We use climate-responsive design to optimize form, orientation, and the building envelope from the start. Passive strategies such as daylight access, façade design, and natural ventilation reduce energy demand and enhance comfort. This approach lowers future costs and allows performance comparisons early in the design process.
Buildings with high energy demand are more expensive to operate, less comfortable to use, and more vulnerable to future regulation. For investors and long-term building owners, energy performance directly affects total cost of maintenance budgets, and long-term asset value.
From a legal perspective, the EU’s Energy Performance of Buildings Directive (EPBD) and the Dutch BENG (Bijna Energie Neutraal Gebouw) standards mandate strict energy performance criteria. Designing with energy in mind early on helps avoid late-stage compromises, oversized HVAC systems, or expensive retrofitting. It supports both design quality and regulatory compliance, and gives architects more agency in shaping how buildings perform in the real world.
This track focuses on reducing a building’s operational energy demand by designing in direct response to local climate conditions. Rather than treating energy as a system to be added later, it promotes shaping the architecture, massing, orientation, openings, shading, based on how the building will interact with sun, wind, and temperature over time.
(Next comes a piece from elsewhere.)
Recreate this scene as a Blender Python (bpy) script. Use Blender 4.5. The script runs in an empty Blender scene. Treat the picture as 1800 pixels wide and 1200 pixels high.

The core of this approach is climate responsive design: using passive strategies to minimize energy demand from the outset. That means placing windows to maximize daylight without overheating, designing facades that respond to solar gain, enabling natural ventilation, and optimizing the form factor of the building.
To do this well, architects can use energy modelling as a design tool, not only for compliance, but for exploration, learning and working with design scenarios. Early-stage tools like Autodesk Forma, Rhino + Ladybug/Honeybee, or simple shadow studies can guide key decisions. As the design evolves, these simulations can be refined and used to iteratively test against energy targets or comparison for optimization and improvement.